コープさっぽろ(本部・札幌市西区)は21日、札幌市中央区の京王プラザホテル札幌で食育研究会を開催した。2013年7月から始まったこの研究会は、今回が11回目。関係者約300人が参加した。(写真は、子どもたちが弁当を作ることの意義を訴える竹下和男氏)
最初の講演は、オフィス弁当の日代表の竹下和男氏でテーマは『子どもを台所に立たせよう』。竹下氏は元教員で全国の小中高などで年間200回近く講演、学校教育の一環として子どもたちに月に1回、自分たちで作る弁当の日を設けることを提唱している。
竹下氏は、親が食事を作らずにまともな子育てをしていない家庭が増えてきた現状を憂い、「人は置かれた環境に適応するため、親が食事を作らなければ子どもたちが大きくなっても食事を作らなくなってしまう。しかし、人は環境を変える脳を持っており、1人ひとりが考え方を変えれば食事を作ることの大切さ、親子の絆など生きるのに必要なものを習得することができる」と強調した。

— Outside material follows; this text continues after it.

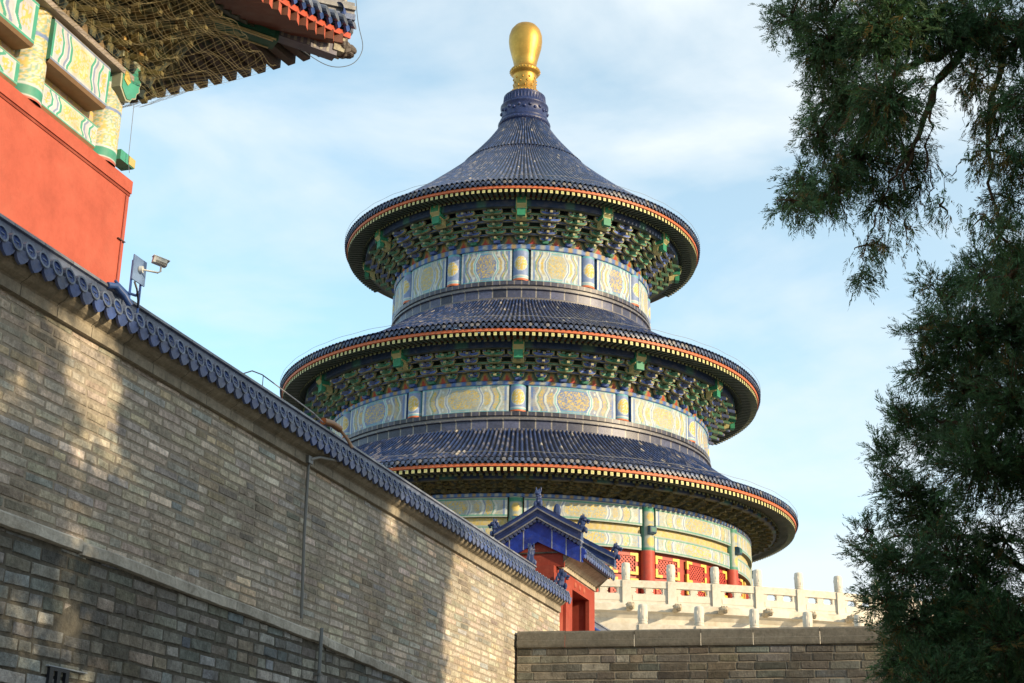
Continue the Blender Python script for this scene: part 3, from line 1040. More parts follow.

月に1回、学校で弁当の日を設けて家で子どもたちが食事を作るようになると、「余った分を親たちが食べるようになりそこで会話が生まれる。子どもを台所に立たせることは子どもの未来への投資」と話した。
続いて、6次産業のパイオニア的な存在として知られるモクモク流地域産業製作所(三重県伊賀市)会長の木村修氏が、『食育による地域活性化の取り組み』をテーマに講演した。
(写真は、6次産業の成功成功例として注目されているモクモク手づくりファームグループの木村修会長)
木村氏は、JA三重県経済連で豚肉の販売を手掛け、当時のジャスコ(現イオン)に日参してもなかなか売れなかったことから、ブランドの大切さを実感。JA仲間3人と伊賀の養豚農家などと36歳の時(1987年)にハム工房モクモクを設立、創業した経緯を話した。
「1年目から倒産の危機を迎えた。おいしい手作りハムだと思っていたのに計画の3分の1しか売れなかった。追い込まれたときに地元の幼稚園から1本の電話が入った。それは『ウインナーづくりを体験させてもらえないか』というものだった」と語り、「実際に体験してもらったら園児の母親たちが笑顔と感動を露わにした。私はドキッとして『これだ』と思った」と述べ、それが今日の事業に繋がった源流だったことを説明した。
木村氏は6次産業化のポイントとして、「お客様に認知してもらい、理解してもらい、共感、応援してもらい、その応援を反復継続してもらうこと」だとして、「良いものでも伝えないと理解されない。モノを売る時代から考え方を売る時代、価値競争の時代に入っている」と話した。
木村氏は、温泉宿泊施設を備えた農業公園も95年から運営しているが、「この公園を作るために全国を見て歩いたが、北海道のグリュック王国やカナディアンワールド、夕張石炭の村などを残念ながら反面教師にして作った。ものづくりのストーリーがわかる岩手県の小岩井農場が一番参考になった」と述べていた。
モクモク手づくりファームは現在、グループ全体で正職員150人、パート200人、アルバイト650人の合計1000人が働いており年商は約55億円。